Gıda katkı maddeleri konusunda toplumda kafa karışıklığına yol açan, bireyleri yanlış yönlendiren, zararlı ve kanser yapıcı olduğunu ifade eden, bilim temeline dayanmayan, toplumda şüpheler oluşturabilecek bir takım yazı ve yayınların yazılı ve görsel basında zaman zaman yer aldığını görmekteyiz. Halkın aydınlatılması ve bilinçlendirilmesi açısından gıda konusundaki yayınlar, yararlı olduğu kadar bazen de zararlı olabilmektedir. Gıdaların güvenli üretimi kadar topluma “doğru bilgi” sağlanması da çok değerli ve önemlidir. Bu bakımdan, tüm kesimlerin, toplumun sağlıklı bireylerden oluşması için sorumlulukları bulunmaktadır.

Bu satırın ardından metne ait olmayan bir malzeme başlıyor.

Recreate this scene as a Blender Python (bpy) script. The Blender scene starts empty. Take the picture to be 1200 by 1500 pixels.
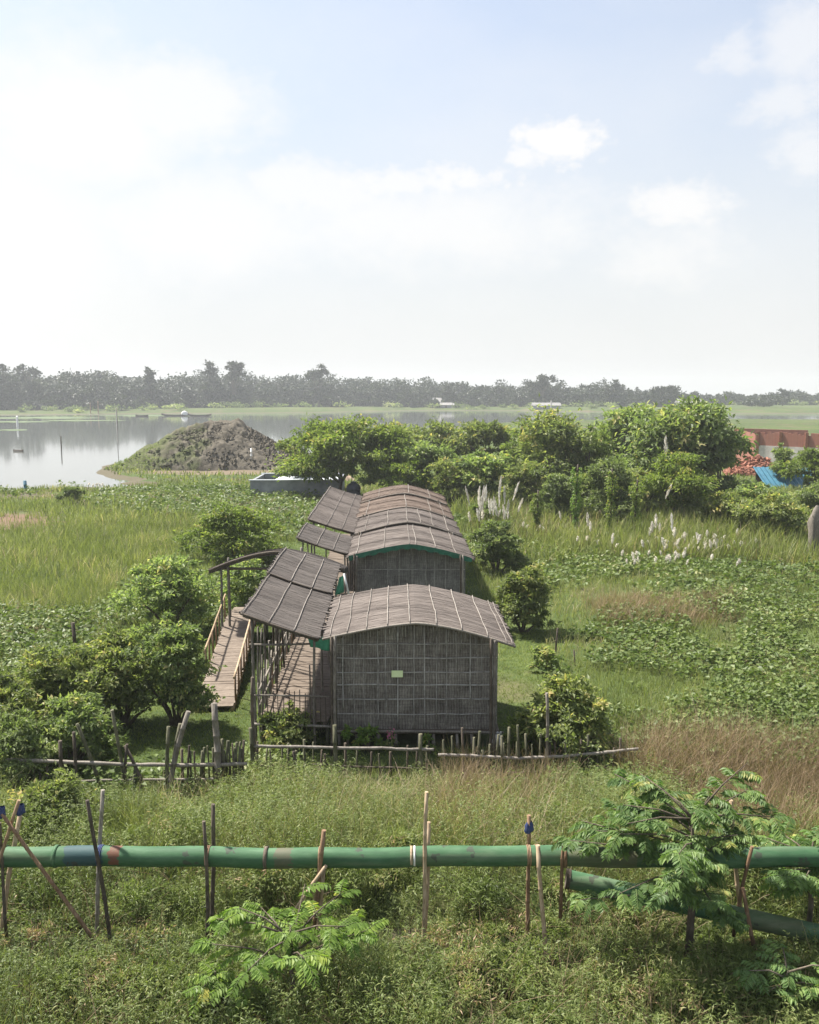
import bpy, math, random
import numpy as np
from mathutils import Vector

random.seed(7)
RNG = np.random.default_rng(11)
S = bpy.context.scene
COL = S.collection

# ------------------------------------------------------------------ camera model
F_PX, CU, CV, CAM_H = 1300.0, 600.0, 750.0, 8.1
PITCH = math.atan((750 - 578) / F_PX)
CP, SP = math.cos(PITCH), math.sin(PITCH)

def ray(u, v):
    xc, yc = (u - CU) / F_PX, -(v - CV) / F_PX
    return xc, CP + yc * SP, -SP + yc * CP

def at(u, v, Y):
    x, y, z = ray(u, v)
    t = Y / y
    return Vector((x * t, Y, CAM_H + z * t))

def g(u, v, z=0.0):
    x, y, zz = ray(u, v)
    t = (z - CAM_H) / zz
    return Vector((x * t, y * t, z))

def depth_scale(Y, z=0.0):           # metres per photo pixel at a point
    return (Y * CP - (z - CAM_H) * SP) / F_PX

# ------------------------------------------------------------------ noise
class Noise2:
    def __init__(self, seed):
        self.t = np.random.default_rng(seed).random((256, 256))
    def __call__(self, x, y, s):
        x = np.asarray(x, float) * s + 1000.3; y = np.asarray(y, float) * s + 1000.7
        xi = np.floor(x).astype(int); yi = np.floor(y).astype(int)
        fx = x - xi; fy = y - yi
        fx = fx * fx * (3 - 2 * fx); fy = fy * fy * (3 - 2 * fy)
        t = self.t
        a = t[xi % 256, yi % 256]; b = t[(xi + 1) % 256, yi % 256]
        c = t[xi % 256, (yi + 1) % 256]; d = t[(xi + 1) % 256, (yi + 1) % 256]
        return (a * (1 - fx) + b * fx) * (1 - fy) + (c * (1 - fx) + d * fx) * fy
NA, NB, NC = Noise2(1), Noise2(2), Noise2(3)
def fbm(n, x, y, s):
    return (n(x, y, s) + .5 * n(x, y, s * 2.1) + .25 * n(x, y, s * 4.3)) / 1.75

def poly_px(pts, z=0.0):
    return np.array([[*g(u, v, z)[:2]] for u, v in pts])

def inside(px, py, poly):
    px = np.asarray(px); py = np.asarray(py)
    r = np.zeros(px.shape, bool)
    n = len(poly); j = n - 1
    for i in range(n):
        xi, yi = poly[i]; xj, yj = poly[j]
        c = ((yi > py) != (yj > py)) & (px < (xj - xi) * (py - yi) / (yj - yi + 1e-12) + xi)
        r ^= c; j = i
    return r

def sdist(px, py, poly):             # positive outside
    d = np.full(np.shape(px), 1e9)
    n = len(poly)
    for i in range(n):
        a = poly[i]; b = poly[(i + 1) % n]
        ab = b - a
        t = np.clip(((px - a[0]) * ab[0] + (py - a[1]) * ab[1]) / (ab @ ab + 1e-9), 0, 1)
        d = np.minimum(d, np.hypot(px - a[0] - t * ab[0], py - a[1] - t * ab[1]))
    return np.where(inside(px, py, poly), -d, d)

# ------------------------------------------------------------------ materials
def new_mat(name):
    m = bpy.data.materials.new(name); m.use_nodes = True
    nt = m.node_tree
    return m, nt, nt.nodes['Principled BSDF'], nt.nodes['Material Output']

def N(nt, kind, **kw):
    n = nt.nodes.new(kind)
    for k, v in kw.items():
        if k.startswith('i_'):
            n.inputs[k[2:].replace('_', ' ')].default_value = v
        else:
            setattr(n, k, v)
    return n

def ramp(nt, fac, stops):
    r = nt.nodes.new('ShaderNodeValToRGB')
    e = r.color_ramp.elements
    while len(e) < len(stops): e.new(.5)
    for el, (p, c) in zip(e, stops):
        el.position = p; el.color = (*c, 1)
    nt.links.new(fac, r.inputs['Fac'])
    return r.outputs['Color']

def mix(nt, fac, a, b, mode='MIX'):
    m = nt.nodes.new('ShaderNodeMix'); m.data_type = 'RGBA'; m.blend_type = mode
    for sock, val in ((m.inputs[0], fac), (m.inputs[6], a), (m.inputs[7], b)):
        if hasattr(val, 'is_output'): nt.links.new(val, sock)
        elif isinstance(val, (int, float)): sock.default_value = val
        else: sock.default_value = (*val, 1)
    return m.outputs[2]

def math_n(nt, op, a, b=None, clamp=False):
    m = nt.nodes.new('ShaderNodeMath'); m.operation = op; m.use_clamp = clamp
    for sock, val in ((m.inputs[0], a), (m.inputs[1], b)):
        if val is None: continue
        if hasattr(val, 'is_output'): nt.links.new(val, sock)
        else: sock.default_value = val
    return m.outputs[0]

def coords(nt, scale=(1, 1, 1), kind='Object'):
    t = nt.nodes.new('ShaderNodeTexCoord'); mp = nt.nodes.new('ShaderNodeMapping')
    nt.links.new(t.outputs[kind], mp.inputs['Vector']); mp.inputs['Scale'].default_value = scale
    return mp.outputs['Vector']

def noise(nt, vec, scale, detail=4, rough=.6):
    n = N(nt, 'ShaderNodeTexNoise'); n.inputs['Scale'].default_value = scale
    n.inputs['Detail'].default_value = detail; n.inputs['Roughness'].default_value = rough
    nt.links.new(vec, n.inputs['Vector'])
    return n.outputs['Fac']

def bump(nt, bsdf, h, strength=.4, dist=.02):
    b = N(nt, 'ShaderNodeBump'); b.inputs['Strength'].default_value = strength
    b.inputs['Distance'].default_value = dist
    nt.links.new(h, b.inputs['Height']); nt.links.new(b.outputs['Normal'], bsdf.inputs['Normal'])

def leaf_mat(name, stops, trans=.32, rough=.5, spec=.3, tcol=(1.05, 1.2, .6)):
    m, nt, b, out = new_mat(name)
    a = N(nt, 'ShaderNodeAttribute', attribute_name='tint')
    oi = N(nt, 'ShaderNodeObjectInfo')
    col = ramp(nt, a.outputs['Fac'], stops)
    hs = N(nt, 'ShaderNodeHueSaturation')
    v = math_n(nt, 'MULTIPLY_ADD', oi.outputs['Random'], .22); nt.nodes[-1].inputs[2].default_value = .89
    nt.links.new(v, hs.inputs['Value']); nt.links.new(col, hs.inputs['Color'])
    c = hs.outputs['Color']
    nt.links.new(c, b.inputs['Base Color'])
    b.inputs['Roughness'].default_value = rough
    b.inputs['Specular IOR Level'].default_value = spec
    tr = N(nt, 'ShaderNodeBsdfTranslucent')
    tc = mix(nt, 1.0, c, tcol, 'MULTIPLY')
    nt.links.new(tc, tr.inputs['Color'])
    ms = N(nt, 'ShaderNodeMixShader'); ms.inputs[0].default_value = trans
    nt.links.new(b.outputs[0], ms.inputs[1]); nt.links.new(tr.outputs[0], ms.inputs[2])
    nt.links.new(ms.outputs[0], out.inputs['Surface'])
    return m

def fibre_mat(name, dark, mid, light, scale=(6, 6, 1.2), rough=.75, detail_scale=8):
    m, nt, b, out = new_mat(name)
    v = coords(nt, scale)
    n1 = noise(nt, v, detail_scale, 5)
    n2 = noise(nt, coords(nt), 1.7, 3)
    f = math_n(nt, 'ADD', math_n(nt, 'MULTIPLY', n1, .65), math_n(nt, 'MULTIPLY', n2, .35))
    oi = N(nt, 'ShaderNodeObjectInfo')
    f = math_n(nt, 'ADD', f, math_n(nt, 'MULTIPLY', math_n(nt, 'SUBTRACT', oi.outputs['Random'], .5), .16))
    c = ramp(nt, f, [(.3, dark), (.5, mid), (.68, light)])
    nt.links.new(c, b.inputs['Base Color']); b.inputs['Roughness'].default_value = rough
    b.inputs['Specular IOR Level'].default_value = .2
    bump(nt, b, n1, .35, .01)
    return m

M = {}
M['bamboo_grey'] = fibre_mat('bamboo_grey', (.07, .06, .05), (.17, .15, .125), (.30, .27, .23))
M['bamboo_dark'] = fibre_mat('bamboo_dark', (.035, .028, .022), (.075, .06, .046), (.15, .12, .09))
M['bamboo_brown'] = fibre_mat('bamboo_brown', (.10, .06, .035), (.21, .13, .08), (.34, .24, .15))
M['bamboo_tan'] = fibre_mat('bamboo_tan', (.18, .125, .075), (.32, .235, .15), (.46, .36, .25))
M['deck_wood'] = fibre_mat('deck_wood', (.095, .073, .056), (.17, .136, .107), (.26, .215, .172), (1.2, 9, 2), .8, 5)
M['bark'] = fibre_mat('bark', (.045, .035, .026), (.10, .08, .06), (.19, .16, .12), (3, 3, 1), .9, 6)
M['batten'] = fibre_mat('batten', (.13, .115, .10), (.23, .205, .18), (.34, .31, .275), (5, 1.5, 5), .8, 5)
M['lattice_strip'] = fibre_mat('lattice_strip', (.16, .15, .135), (.38, .365, .335), (.56, .545, .51), (2.5, 2.5, 2.5), .8, 4)
M['mossy_post'] = fibre_mat('mossy_post', (.035, .035, .022), (.085, .085, .05), (.17, .155, .105))

def roof_mat(name, dark, mid, light):
    m, nt, b, out = new_mat(name)
    n1 = noise(nt, coords(nt, (1.1, 26, 1.1)), 1.6, 6, .7)
    n2 = noise(nt, coords(nt, (.5, 1.0, .5)), 1.4, 4, .6)
    n3 = noise(nt, coords(nt, (5, 60, 5)), 1.2, 3, .7)
    f = math_n(nt, 'ADD', math_n(nt, 'ADD', math_n(nt, 'MULTIPLY', n1, .42), math_n(nt, 'MULTIPLY', n2, .38)), math_n(nt, 'MULTIPLY', n3, .2))
    c = ramp(nt, f, [(.33, dark), (.5, mid), (.68, light)])
    nt.links.new(c, b.inputs['Base Color']); b.inputs['Roughness'].default_value = .8
    b.inputs['Specular IOR Level'].default_value = .2
    bump(nt, b, n1, .6, .03)
    return m
M['roof_pale'] = roof_mat('roof_pale', (.045, .038, .033), (.122, .102, .089), (.22, .19, .168))
M['roof_brown'] = roof_mat('roof_brown', (.06, .043, .033), (.135, .1, .078), (.21, .16, .127))
M['roof_grey'] = roof_mat('roof_grey', (.034, .029, .026), (.085, .073, .065), (.155, .135, .12))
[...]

İnsanların dağınık halde yaşadıkları göçebe devirlerinde, gıda maddeleri, çevrelerindeki bitki ve hayvanlardan elde edilmekteydi. Toplumlar göçebelikten yerleşik hayata geçmesiyle özellikle sanayi devriminden sonra gıda maddesi üreticisi ile tüketicisi belirgin olarak birbirinden ayrılmaya ve gıda maddeleri ticareti gelişmeye başlamıştır. Gıda üretimi ve tüketimi sürecinde; teknoloji ile birlikte yeni üretim tekniklerinin gelişmesi, ürünün dayanma süresinin ve kalitesinin arttırılması, verimliliğin arttırılması, kayıpların azaltılması, tüketicilerin yılın tamamında değişen tüketim taleplerinin karşılanması için gıda katkı maddelerinin kullanımını zorunlu hale getirmiştir. Ancak; gıdaların besin değerini yükseltmek ya da hile amacıyla gıdalara katılan maddeler bu gruba girmezler.

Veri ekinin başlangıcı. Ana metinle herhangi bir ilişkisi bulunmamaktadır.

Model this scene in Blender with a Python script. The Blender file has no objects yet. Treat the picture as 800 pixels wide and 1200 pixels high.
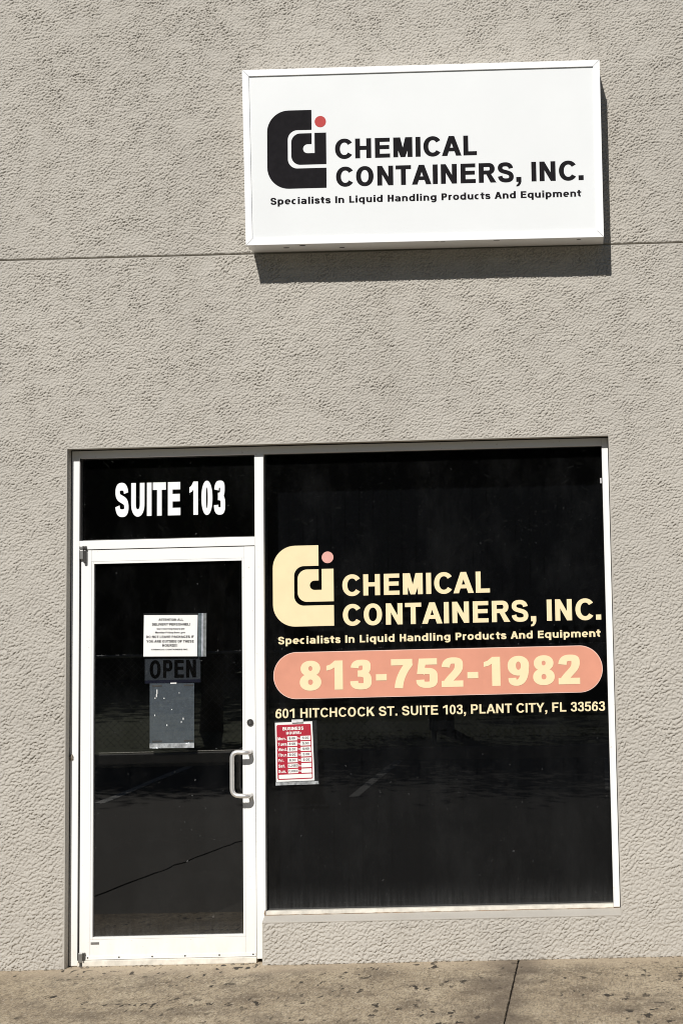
import bpy, bmesh, math, random
import numpy as np
from mathutils import Vector, Matrix
from mathutils.geometry import delaunay_2d_cdt

scene = bpy.context.scene
C = scene.collection
R = math.radians

# ------------------------------------------------------------------ camera
yaw, pitch, roll = -0.0132, 0.1137, -0.0240
fw = Vector((math.sin(yaw)*math.cos(pitch), math.cos(yaw)*math.cos(pitch), math.sin(pitch)))
r0 = Vector((math.cos(yaw), -math.sin(yaw), 0))
u0 = r0.cross(fw)
rt = r0*math.cos(roll) + u0*math.sin(roll)
up = u0*math.cos(roll) - r0*math.sin(roll)
cam = bpy.data.cameras.new('camera')
cam.sensor_fit = 'VERTICAL'
cam.sensor_height = 24.0
cam.lens = 2224.96/1200*24.0
cam.shift_x = (400-660.46)/1200
cam.shift_y = -(600-457.85)/1200
cam.clip_start, cam.clip_end = 0.05, 2000
co = bpy.data.objects.new('camera', cam)
m4 = Matrix((rt, up, -fw)).transposed().to_4x4()
m4.translation = Vector((2.743, -9.9, 1.7711))
co.matrix_world = m4
C.objects.link(co)
scene.camera = co

# ------------------------------------------------------------------ sky, sun, exposure
SUN = Vector((0.181, 1.0, -0.805)).normalized()       # the way the light travels
elev = math.asin(-SUN.z)
azim = math.atan2(-SUN.x, -SUN.y)                     # from +Y towards +X
w = bpy.data.worlds.new('World'); scene.world = w
w.use_nodes = True
nt = w.node_tree
bg = nt.nodes['Background']
sky = nt.nodes.new('ShaderNodeTexSky')
sky.sky_type = 'NISHITA'; sky.sun_disc = False
sky.air_density = 0.8; sky.dust_density = 0.2; sky.sun_elevation = elev; sky.sun_rotation = azim
nt.links.new(sky.outputs[0], bg.inputs[0])
bg.inputs[1].default_value = 0.05
sl = bpy.data.lights.new('sun', 'SUN')
sl.energy = 5.0; sl.angle = R(0.5); sl.color = (1.0, 0.965, 0.915)
so = bpy.data.objects.new('sun', sl)
so.rotation_euler = SUN.to_track_quat('-Z', 'Y').to_euler()
so.location = (-3, -16, 14)
C.objects.link(so)
scene.cycles.filter_width = 1.0
scene.view_settings.view_transform = 'Standard'
scene.view_settings.look = 'None'
scene.view_settings.gamma = 1.0
scene.view_settings.use_curve_mapping = False
scene.view_settings.exposure = -0.04

# ------------------------------------------------------------------ helpers
def tag(o, label=None, cat=None, group=None, kind=None):
    if label: o['label'] = label
    if cat: o['category'] = cat
    if group: o['group'] = group
    if kind: o['kind'] = kind
    return o

def link(name, me, parent=None):
    o = bpy.data.objects.new(name, me)
    C.objects.link(o)
    if parent: o.parent = parent
    return o

def thing(name, label, cat, loc=(0, 0, 0), group=None):
    o = bpy.data.objects.new(name, None)
    C.objects.link(o); o.location = loc
    o.empty_display_size = 0.1
    return tag(o, label, cat, group)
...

Gıda katkı maddelerinin gıdalarda kullanılması insanlık tarihi kadar eskidir. Tarım ürünlerinin bir hasattan sonrakine kadar korunması, et ve balığın tütsülenerek veya tuzlanarak saklanması çok eskilere dayanmaktadır. Mısırlılar renklendiriciler ve aromaları, Romalılar potasyum nitrat, baharatlar ve renklendiricileri gıdaları korumak ve görünümlerini güzelleştirmek için kullanıyorlardı. Gıda katkı maddelerinin tarihsel süreci incelendiğinde; MÖ 3000 yıllarında et ürünlerini kürlemede tuzdan yararlanıldığı, MÖ 900 yıllarında tuz ve odun tütsüsünün gıda saklama yöntemi olarak kullanıldığı, MÖ 1500 yıllarında Mısırlılar tarafından renklendirici kullanıldığı, MÖ 50’lerde baharatlardan lezzet verici olarak yararlanıldığı, Ortaçağda etlere raf ömrünü artırmak için koruyucu amaçla tuz ve tütsünün yanı sıra sonraki zamanlarda nitratın etin rengini olumlu yönde değiştirmek ve botulizmi önlemek için kullanıldığı bilinmektedir. Katkı maddelerinin ticari anlamda işlem görmesine dair ilk kayıt ise 1800’lü yıllarda kalsiyum fosfatlarla olmuştur. On dokuzuncu yüzyılda artık hızlı kentleşme ve teknolojiye bağlı olarak özellikle gıdaları bozulmalara karşı korumak için gıda katkı maddeleri kullanımı yaygınlaşmaya başlamış ve günümüzde bu maddeler gelişen gıda teknolojisinin vazgeçilmez bir parçası olmuştur. Şefler halen kabartma tozu, kıvam artırıcı ve koşnil gibi boyaları iyi kalitede hammaddeleri güvenli, besleyici ve keyif verici gıdalar haline getirmek için kullanmaktadır.
Son 50 yılda gıda bilim ve teknolojisindeki gelişmeler gıdalarda türlü işlevi yerine getirecek birçok yeni maddenin ortaya çıkarılmasını sağlamıştır. Bu maddeler arasında margarinlerdeki emülgatörler, light ürünlerdeki suni tatlandırıcılar, ürünlerin bozulmasını ve ekşimesini önlerken lezzetin aynı kalmasını sağlayan çok çeşitli koruyucu ve antioksidan sayılabilir.